(Records from a data source)
__________________________________________________

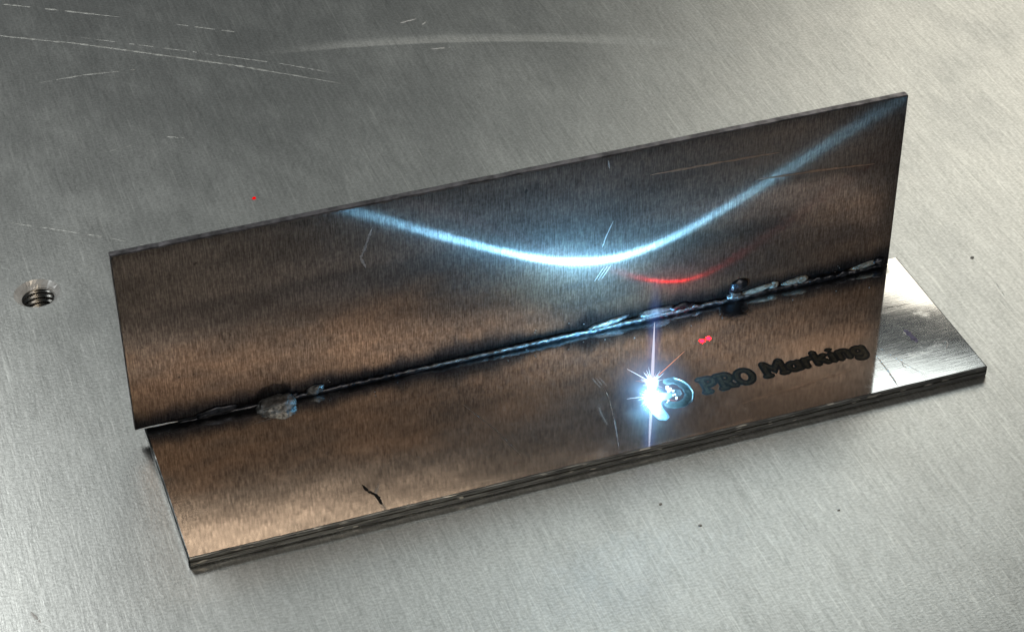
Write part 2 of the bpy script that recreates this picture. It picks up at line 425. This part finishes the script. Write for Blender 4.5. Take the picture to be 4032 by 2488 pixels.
tline([(3920, 1110), (3955, 1165)], 0.18)
tline([(120, 2408), (160, 2450)], 0.35, m=M_SCR)

# ------------------------------------------------------------------ welded bracket
bracket = empty('welded_bracket', (50, -10, 0))
tag(bracket, 'welded steel bracket with heat tinted upright sheet on a polished base plate', 'metal bracket')

def box_mesh(name, P8, mats, parent, loc, bev, seg=2, top=None):
    """P8: bottom 4 then top 4 corners (ccw from above); bevelled; face 'top' gets material 0, others material 1"""
    bm = bmesh.new()
    vs = [bm.verts.new((Vector(p) - Vector(loc)) * S) for p in P8]
    F = [(3, 2, 1, 0), (4, 5, 6, 7), (0, 1, 5, 4), (1, 2, 6, 5), (2, 3, 7, 6), (3, 0, 4, 7)]
    fs = [bm.faces.new([vs[i] for i in q]) for q in F]
    for i, fc in enumerate(fs): fc.material_index = 0 if i in top else 1
    r = bmesh.ops.bevel(bm, geom=bm.edges[:], offset=bev * S, segments=seg, profile=0.5, affect='EDGES', material=1)
    # cut along the length, then let the sheared edges wander a little
    for i in range(1, 100):
        bmesh.ops.bisect_plane(bm, geom=bm.verts[:] + bm.edges[:] + bm.faces[:], plane_co=(Vector((i + 0.37 * math.sin(i * 7.1), 0, 0)) - Vector(loc)) * S, plane_no=(1, 0, 0))
    for q in bm.verts:
        w_ = q.co / S + Vector(loc)
        n1 = noise.noise(Vector((w_.x * 0.35, 1.7, 0))) * 0.05 + noise.noise(Vector((w_.x * 1.3, 9.1, 0))) * 0.04
        nk = max(0.0, noise.noise(Vector((w_.x * 0.8, 4.4, 2))) - 0.35) * 0.25
        if name == 'base_plate' and w_.y < -D + 0.45 and w_.z > T - 0.5: w_.y += n1 * 0.8 + nk
        if name == 'upright_plate' and w_.z > T + H - 0.5: w_.z += n1 * 0.8 - nk
        q.co = (w_ - Vector(loc)) * S
    me = bpy.data.meshes.new(name); bm.to_mesh(me); bm.free()
    for mt in mats: me.materials.append(mt)
    o = bpy.data.objects.new(name, me); col.objects.link(o)
    o.parent = parent; o.location = Vector(loc) * S - gloc(parent)
    return o
base = box_mesh('base_plate', [(XL, -D, 0), (XR, -D, 0), (XR, YB, 0), (XL, YB, 0), (XL, -D, T), (XR, -D, T), (XR, YB, T), (XL, YB, T)],
                [M_BASE, M_EDGE], bracket, (50, -10, 0), 0.22, 3, top=(1,))
TU = 1.0
upright = box_mesh('upright_plate', [(0, 0, T + 0.42), (100, 0, T + 0.02), (100, TU, T + 0.02), (0, TU, T + 0.42), (0, 0, T + H + 0.12), (100, 0, T + H + 0.1), (100, TU, T + H + 0.1), (0, TU, T + H + 0.12)],
                [M_UP, M_UEDGE], bracket, (50, 0, T), 0.13, 2, top=(2, 4))
tag(base, 'mirror polished base plate'); tag(upright, 'copper brown heat tinted upright sheet')

# weld seam: uneven bead along the joint
def wx(px, py): return on_y(px, py, 0).x
def tube(name, pts, rads, material, parent, seg=10, lump=0.2, squash=1.0):
    v, f = [], []
    n = len(pts)
    for i, p in enumerate(pts):
        t = (pts[min(i + 1, n - 1)] - pts[max(i - 1, 0)]).normalized()
        a = t.cross(Vector((0, 0, 1)))
        if a.length < 1e-3: a = Vector((1, 0, 0))
        a.normalize(); b = a.cross(t)
        for k in range(seg):
            an = 2 * math.pi * k / seg
            r = rads[i] * (1 + lump * noise.noise(p * 1.7 + Vector((math.cos(an), math.sin(an), 0)) * 0.8))
            v.append(p + a * (math.cos(an) * r) + b * (math.sin(an) * r * squash))
    for i in range(n - 1):
        for k in range(seg):
            l = (k + 1) % seg
            f.append((i * seg + k, i * seg + l, (i + 1) * seg + l, (i + 1) * seg + k))
    f.append(tuple(range(seg))[::-1]); f.append(tuple((n - 1) * seg + k for k in range(seg)))
    return new(name, v, f, material, parent, pts[n // 2], smooth=True)
def seam(x0, x1, r0, r1, material, lump=0.25, name='weld_bead', wob=0.1, stepx=0.25, lift=True):
    n = max(4, int(abs(x1 - x0) / stepx)); pts, rads = [], []
    for i in range(n + 1):
        k = i / n; x = x0 + (x1 - x0) * k
        lift_ = 0.0 if not lift else max(0.0, min(1.0, (x - 28) / 20.0))
        pts.append(Vector((x, -0.12 - 0.3 * lift_ + wob * noise.noise(Vector((x * 0.9, 3, 1))), T + 0.18 + 0.32 * lift_ + wob * noise.noise(Vector((x * 1.1, 7, 5))))))
        r = r0 + (r1 - r0) * k
        r *= 0.85 + 0.5 * abs(noise.noise(Vector((x * 1.6, 0.3, 0))))
        rads.append(r * min(1, 6 * min(k, 1 - k) + 0.35))
    return tube(name, pts, rads, material, bracket, lump=lump)
def blob(px, py, rx, ry, rz, material, name='weld_blob', yoff=-0.5, rot=0.0, rough=0.35, sub=3, z=None, seed=0, fq=0.9, tilt=0.0, box=1.0):
    yline = 1693 + (px - 530) * (1050 - 1693) / (3498 - 530)
    c = on_z(px, py, T + 0.25 * rz)
    if c.y > -0.1: c = on_y(px, py, -0.1)
    bm = bmesh.new(); bmesh.ops.create_icosphere(bm, subdivisions=sub, radius=1.0)
    R = Matrix.Rotation(rot, 3, 'Y') @ Matrix.Rotation(tilt, 3, 'X')
    for q in bm.verts:
        d = q.co.copy()
        k = 1 + rough * (noise.noise(d * 1.3 + Vector((seed, 0, 0))) + 0.5 * noise.noise(d * 3.1 * fq + Vector((0, seed, 0))))
        k += 0.12 * rough * noise.noise(d * 9)
        if box != 1.0: d = Vector([math.copysign(abs(t_) ** box, t_) for t_ in d])
        q.co = (R @ Vector((d.x * rx * k, d.y * ry * k, d.z * rz * k))) * S
    for fc in bm.faces: fc.smooth = True
    me = bpy.data.meshes.new(name); bm.to_mesh(me); bm.free(); me.materials.append(material)
    o = bpy.data.objects.new(name, me); col.objects.link(o)
    o.parent = bracket; o.location = c * S - gloc(bracket)
    return o
x_a, x_b, x_c, x_d = wx(700, 1650), wx(1010, 1600), wx(1300, 1530), wx(2330, 1285)
seam(x_a, 99.0, 0.30, 0.55, M_WDARK, wob=0.05, name='weld_root', lift=False)
seam(x_a, x_b, 0.10, 0.16, M_WDARK)
seam(x_c - 2, x_d, 0.20, 0.27, M_WELD, lump=0.35)
seam(x_d, wx(2760, 1190), 0.27, 0.26, M_WELD, lump=0.4)
seam(wx(2700, 1195), wx(2960, 1145), 0.22, 0.22, M_WELD, lump=0.5, wob=0.3)
seam(wx(3180, 1095), wx(3380, 1055), 0.24, 0.24, M_WDARK, lump=0.6, wob=0.3)
blob(850, 1622, 2.6, 0.30, 0.65, M_WDARK, yoff=-0.2, rot=-0.05, seed=1)
bl = blob(1082, 1596, 2.2, 1.25, 0.95, M_WELDL, yoff=-0.9, rot=-0.16, seed=2, rough=0.36, sub=4, fq=1.3, box=0.62)
tag(bl, 'large square weld spatter with a dark pinhole')
blob(1052, 1589, 0.36, 0.22, 0.26, M_DARK, name='pinhole', yoff=-1.75, seed=3, rough=0.2)
blob(1238, 1535, 1.15, 0.5, 0.62, M_WELD, yoff=-0.4, rot=-0.25, seed=4)
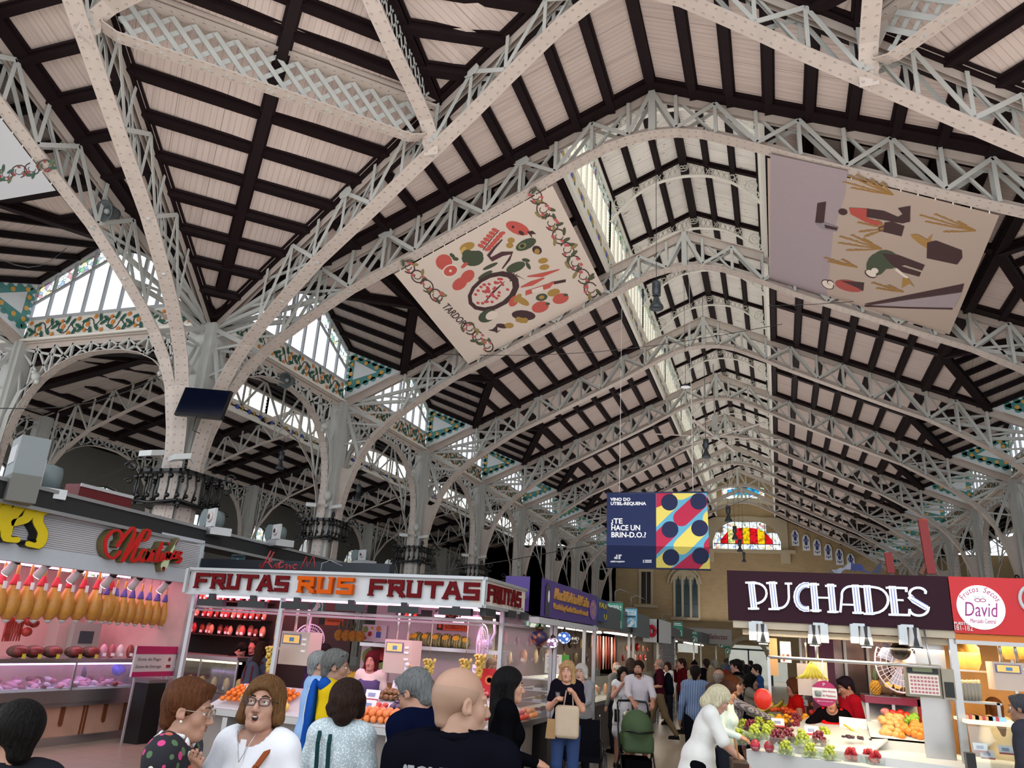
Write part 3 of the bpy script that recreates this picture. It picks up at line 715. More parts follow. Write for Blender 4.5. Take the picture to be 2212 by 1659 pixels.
for k in range(0,NB): column(PX+AX,PY+k*D,'plain white iron column of the second row on the left, '+ORD[k]+' from the crossing','second row of columns on the left',cap=False)
# outer aisle and the left wall with arched windows
STONE=mat('stone_wall_paint','#8f8f8a',.9,noise=.12,nscale=2,bump=.15)
def arch_window(parent,fn,b,z0,z1,r,a,mt):
 pts=[fn(a,b-r,z0),fn(a,b+r,z0)]+[fn(a,b+r*math.cos(PI*i/10),z1-r+r*math.sin(PI*i/10)) for i in range(11)]
 m=MB(); m.poly(pts); m.build('pane',mt,parent)
 m=MB(); ua=fn(0,1,0)-fn(0,0,0); arc=[Vector(p) for p in pts[1:]]+[Vector(pts[0])]
 for i in range(len(arc)-1): m.bar(arc[i],arc[i+1],.14,.12)
 for q in (-.5,0,.5): m.bar(fn(a,b+q*r,z0),fn(a,b+q*r,z1-r+r*math.sqrt(1-q*q)),.06,.06,ua)
 for q in range(4): m.bar(fn(a,b-r,z0+q*(z1-r-z0)/3),fn(a,b+r,z0+q*(z1-r-z0)/3),.06,.06)
 m.build('frame',mat('dark_window_bar','#4a4f4d',.5),parent)
WLX=-18.1
def outer(fn,k,sn):
 b0=k*D; ua=fn(0,1,0)-fn(0,0,0)
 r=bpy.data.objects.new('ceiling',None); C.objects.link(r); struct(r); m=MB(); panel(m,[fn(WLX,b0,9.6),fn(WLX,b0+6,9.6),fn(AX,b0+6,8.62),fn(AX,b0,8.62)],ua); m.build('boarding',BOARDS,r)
 for i in range(5): a=WLX+.6+i*1.2; purlin(fn(a,b0,9.6-.162*(a-WLX)),fn(a,b0+6,9.6-.162*(a-WLX)),.17,.2,r)
 wl=bpy.data.objects.new('wall_'+sn,None); C.objects.link(wl); struct(wl)
 m=MB(); R=1.5; z1=7.9; inn=(fn(1,0,0)-fn(0,0,0))
 def q(pts): m.slab([fn(WLX,b0+b,z) for b,z in pts],-inn,.35)
 q([(0,0),(1.5,0),(1.5,9.7),(0,9.7)]); q([(4.5,0),(6,0),(6,9.7),(4.5,9.7)]); q([(1.5,0),(4.5,0),(4.5,3.6),(1.5,3.6)])
 for i in range(10):
  a0,a1=PI*i/10,PI*(i+1)/10; q([(3+R*math.cos(a0),z1-R+R*math.sin(a0)),(3+R*math.cos(a0),9.7),(3+R*math.cos(a1),9.7),(3+R*math.cos(a1),z1-R+R*math.sin(a1))])
 m.build('masonry',STONE,wl)
 w_=bpy.data.objects.new('window_%d'%(400+k+(20 if sn=='right' else 0)),None); C.objects.link(w_); struct(w_); arch_window(w_,fn,b0+3,3.6,z1,R,WLX-.2,STGS if k%2==0 else GLASS)
for k in range(NB): outer(f_naveL,k,'left')
for k in range(NB): outer(f_naveR,k,'right')
# side hall end beyond the transept bays on the far left
m=MB(); m.box((-60,Y1+NB*D,0),(-12.0,Y1+NB*D+.4,9.6)); struct(m.build('wall_far_left',STONE))
# ---------------------------------------------------------------- floor
def floor_mat():
 m=mat('floor_stone','#a39786',.32,noise=.18,nscale=.8); n=m.node_tree; b=n.nodes['Principled BSDF']
 t=n.nodes.new('ShaderNodeTexCoord'); br=n.nodes.new('ShaderNodeTexBrick'); br.inputs['Scale'].default_value=1.0; br.inputs['Mortar Size'].default_value=.006; br.inputs['Brick Width'].default_value=.9; br.inputs['Row Height'].default_value=.45
 base=b.inputs['Base Color'].links[0].from_socket; n.links.new(t.outputs['Object'],br.inputs['Vector']); n.links.new(base,br.inputs['Color1'])
 c=mixc(n,.12,base,(.45,.36,.3)); n.links.new(c,br.inputs['Color2']); br.inputs['Mortar'].default_value=(.16,.13,.11,1); n.links.new(br.outputs['Color'],b.inputs['Base Color']); return m
m=MB(); m.box((-60,-30,-.1),(45,90,0)); struct(m.build('floor',floor_mat()))
# ---------------------------------------------------------------- end wall
def brick():
 m=mat('end_wall_brick','#b0966b',.85,noise=.22,nscale=1.5,bump=.2); n=m.node_tree; b=n.nodes['Principled BSDF']; t=n.nodes.new('ShaderNodeTexCoord')
 br=n.nodes.new('ShaderNodeTexBrick'); br.inputs['Scale'].default_value=1; br.inputs['Brick Width'].default_value=.42; br.inputs['Row Height'].default_value=.12; br.inputs['Mortar Size'].default_value=.012
 mp=n.nodes.new('ShaderNodeMapping'); mp.inputs['Rotation'].default_value=(PI/2,0,0); n.links.new(t.outputs['Object'],mp.inputs[0]); n.links.new(mp.outputs[0],br.inputs['Vector'])
 base=b.inputs['Base Color'].links[0].from_socket; n.links.new(base,br.inputs['Color1']); c=mixc(n,.22,base,(.2,.15,.1)); n.links.new(c,br.inputs['Color2']); br.inputs['Mortar'].default_value=(.33,.27,.19,1); n.links.new(br.outputs['Color'],b.inputs['Base Color']); return m
BR=brick(); LST=mat('limestone','#b5a88e',.8,noise=.1,nscale=3,bump=.1)
ew=bpy.data.objects.new('wall_end',None); C.objects.link(ew); struct(ew)
def wq(m,pts,t=.4,y=YE): m.slab([(x,y,z) for x,z in pts],(0,1,0),t)
m=MB(); hz=lambda x: HA-SL*abs(x-XC)+.1
# openings: big window x -4.55..0.5 z 9.5..11.75 ; blue window above; three lancets; narrow side window; doorway
WL_,WR_=-4.50,.50
cols=[(-24.3,-10.0),(-10.0,-9.2),(-9.2,-7.55),(-7.55,-5.75),(-5.75,WL_),(WL_,-3.7),(-3.7,-.5),(-.5,WR_),(WR_,8.6),(8.6,20)]
holes={1:[(5.3,7.7)],3:[(1.9,2.9),(4.4,7.2)],5:[(9.55,10.9)],6:[(0,2.65),(9.55,11.72),(13.45,14.4)],7:[(0,1.6),(9.55,10.9)]}
for i,(x0,x1) in enumerate(cols):
 segs=[]; z=0
 for a,b in holes.get(i,[]):
  segs.append((z,a)); z=b
 segs.append((z,None))
 for a,b in segs:
  if b is None:
   if x0<-12.3 or x0>=8.6: tp=[9.5,9.5]
   elif abs((x0+x1)/2-XC)<LW+.3 and (x0>-4.6 and x1<.6): tp=[LE+.9,LE+.9]
   else: tp=[hz(x0),hz(x1)]
   wq(m,[(x0,a),(x1,a),(x1,tp[1]),(x0,tp[0])])
  elif b>a: wq(m,[(x0,a),(x1,a),(x1,b),(x0,b)])
m.build('masonry',BR,ew)
# segmental window surround and corner infill
def seg_arch(x): f=(x-XC)/2.5; return 9.95+1.80*max(0,1-abs(f)**2.6)**.55
m=MB(); N=20; pr=None
for i in range(N+1):
 x=XC-2.48+4.96*i/N; z=seg_arch(x)
 if pr: wq(m,[(pr[0],pr[1]),(x,z),(x,max(12.0,z+.35)),(pr[0],max(12.0,pr[1]+.35))],.12,YE-.14)
 pr=(x,z)
for s in (-1,1): wq(m,[(XC+s*2.48,9.5),(XC+s*3.0,9.5),(XC+s*3.0,12.0),(XC+s*2.48,12.0)],.12,YE-.14)
wq(m,[(XC-3.5,9.30),(XC+3.5,9.30),(XC+3.5,9.55),(XC-3.5,9.55)],.35,YE-.4)
for s in (-1,1): wq(m,[(XC+s*2.4,8.6),(XC+s*3.1,8.6),(XC+s*3.1,9.3),(XC+s*2.4,9.3)],.3,YE-.3)
m.build('window_surround',LST,ew)
m=MB(); pr=None
for i in range(13):
 x=XC-2.6+5.2*i/12; z=12.35+.95*math.sqrt(max(0,1-((x-XC)/2.9)**2))
 if pr: m.bar((pr[0],YE-.2,pr[1]),(x,YE-.2,z),.35,.35)
 pr=(x,z)
m.build('relieving_arch',LST,ew)
w_=bpy.data.objects.new('window_90',None); C.objects.link(w_); struct(w_); w_['label']='segmental window with red and yellow stripes'
m=MB(); pts=[(XC-2.45,9.55),(XC+2.45,9.55)]+[(XC+2.45-4.9*i/20,seg_arch(XC+2.45-4.9*i/20)) for i in range(21)]
m.poly([(x,YE+.1,z) for x,z in pts]); m.build('scroll_pane',STGS,w_)
GR=glass_mat('red_glass','#e01020',.6); GY=glass_mat('yellow_glass','#ffc814',.6); GPY=glass_mat('pale_yellow_glass','#f5df90',.6); GB=glass_mat('blue_glass','#3cb4e6',.6)
for i in range(7):
 x0=XC-1.9+i*.543; x1=x0+.543; zt=lambda x: 10.0+1.25*max(0,1-abs((x-XC)/1.95)**2.4)**.5
 m=MB(); m.poly([(x0,YE+.08,10.0),(x1,YE+.08,10.0),(x1,YE+.08,zt(x1)),(x0,YE+.08,zt(x0))]); m.build('stripe_pane',[GR,GPY,GR,GY,GR,GY,GR][i],w_)
m=MB()
for i in range(8): x=XC-1.9+i*.543; m.bar((x,YE+.05,9.55),(x,YE+.05,seg_arch(x)),.04,.04,(0,1,0))
m.bar((XC-2.45,YE+.05,10.0),(XC+2.45,YE+.05,10.0),.04,.05); m.build('leading',mat('lead_bar','#3a3a38',.5),w_)
w_=bpy.data.objects.new('window_91',None); C.objects.link(w_); struct(w_)
m=MB(); m.poly([(XC-1.75,YE+.1,13.45),(XC+1.5,YE+.1,13.45),(XC+1.5,YE+.1,14.4),(XC-1.75,YE+.1,14.4)]); m.build('scroll_pane',STGS,w_)
m=MB(); m.poly([(XC-1.3,YE+.08,13.75),(XC+1.1,YE+.08,13.75),(XC+1.1,YE+.08,14.15),(XC,YE+.08,14.45),(XC-1.3,YE+.08,14.15)]); m.build('blue_pane',GB,w_)
w_=bpy.data.objects.new('window_92',None); C.objects.link(w_); struct(w_); w_['label']='tall triple lancet window'
SKYG=glass_mat('lancet_glass','#b8ccd2',.5)
for i in range(3):
 x=-7.32+i*.62; m=MB(); y=YE-.02
 m.poly([(x,y,4.45),(x+.4,y,4.45),(x+.4,y,6.7),(x+.3,y,6.95),(x+.3,y,7.2),(x+.2,y,7.5),(x+.1,y,7.2),(x+.1,y,6.95),(x,y,6.7)]); m.build('lancet_pane',SKYG,w_)
 m=MB(); [m.bar((x,y-.01,z),(x+.4,y-.01,z),.03,.03) for z in (4.5,5.4,6.7)]; m.build('glazing_bar',mat('lead_bar','#3a3a38'),w_)
m=MB()
for i in range(4): x=-7.43+i*.62; m.box((x-.08,YE-.12,4.3),(x+.08,YE+.1,7.4))
for R in (.98,1.25):
 pts=[(-6.65+R*math.cos(PI*i/12),YE-.1,6.9+R*math.sin(PI*i/12)) for i in range(13)]
 for a,b in zip(pts,pts[1:]): m.bar(a,b,.14,.12)
m.box((-7.7,YE-.15,4.2),(-5.6,YE,4.4)); m.box((-7.55,YE+.02,4.4),(-5.75,YE+.3,4.45))
wq(m,[(-7.55,7.2),(-5.75,7.2),(-5.75,8.1),(-7.55,8.1)],.1,YE-.02)
m.build('tracery',LST,w_)
m=MB(); m.box((-7.6,YE+.1,4.3),(-5.7,YE+.14,7.6)); m.build('dim_room_glass',mat('dim_glass','#6f7c80',.3),w_)
w_=bpy.data.objects.new('window_93',None); C.objects.link(w_); struct(w_)
m=MB(); m.box((-10,YE+.2,5.3),(-9.2,YE+.24,7.7)); m.build('dark_pane',mat('dark_pane','#20100f',.3),w_)
m=MB(); m.box((-10.15,YE-.12,5.2),(-9.98,YE,7.8)); m.box((-9.22,YE-.12,5.2),(-9.05,YE,7.8)); m.box((-10.5,YE-.35,5.0),(-8.7,YE,5.2)); m.box((-10.2,YE-.1,7.7),(-9.0,YE,8.1)); m.box((-9.63,YE+.1,5.3),(-9.57,YE+.15,7.7)); m.build('stone_frame',LST,w_)
w_=bpy.data.objects.new('window_94',None); C.objects.link(w_); struct(w_)
m=MB(); m.box((1.4,YE-.02,5.6),(2.1,YE-.01,7.5)); m.build('lit_pane',mat('lit_pane','#f2d9a8',.5,emit=1.0),w_)
m=MB(); m.box((1.3,YE-.1,5.5),(1.4,YE,7.6)); m.box((1.4,YE-.06,6.6),(2.1,YE,6.68)); m.box((1.0,YE-.3,5.1),(2.4,YE,5.3)); m.box((1.72,YE-.06,5.6),(1.78,YE,7.5)); m.build('stone_frame',LST,w_)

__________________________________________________

**Goal:**
Set down the records above word for word, from the first line through the line containing "tag(bracket, 'welded steel", both included; leave out the pictures.

**Response to the exercise:**
Write part 2 of the bpy script that recreates this picture. It picks up at line 425. This part finishes the script. Write for Blender 4.5. Take the picture to be 4032 by 2488 pixels.
tline([(3920, 1110), (3955, 1165)], 0.18)
tline([(120, 2408), (160, 2450)], 0.35, m=M_SCR)

# ------------------------------------------------------------------ welded bracket
bracket = empty('welded_bracket', (50, -10, 0))
tag(bracket, 'welded steel bracket with heat tinted upright sheet on a polished base plate', 'metal bracket')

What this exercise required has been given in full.